Show that $f(z) =\log z$ is analytic everywhere in the complex plane
except at the origin. Find its derivative.
I tried solving it using Cauchy Riemann equation. But for that, $f(z)$ needs to be separated as $f(z)=u+iv$. I am not able to split $\log z =u+iv$. Please help.
$z=x+iy$
Best Answer
That's simply not true. You can't even define a continuous logarithm function in $\mathbb{C}\setminus\{0\}$. To define logarithm you need to choose a branch of argument.

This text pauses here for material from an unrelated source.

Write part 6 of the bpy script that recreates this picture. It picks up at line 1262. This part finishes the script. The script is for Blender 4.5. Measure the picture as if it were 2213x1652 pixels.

For example we can choose $arg(z)$ to be in $[-\pi,\pi)$, in that case we define logarithm in $\mathbb{C}\setminus(-\infty,0]$. Then logarithm is a function, let's call it $L(z)$. It is really analytic. Take a point $z_0$ in the domain. We can write $w=L(z),w_0=L(z_0)$. Then:
$\lim_{z\to z_0}\frac{L(z)-L(z_0)}{z-z_0}=\lim_{w\to w_0}\frac{w-w_0}{e^w-e^{w_0}}=\frac{1}{e^{w_0}}=\frac{1}{z_0}$
I just used the fact that the derivative of $e^w$ at the point $w_0$ is $e^{w_0}$.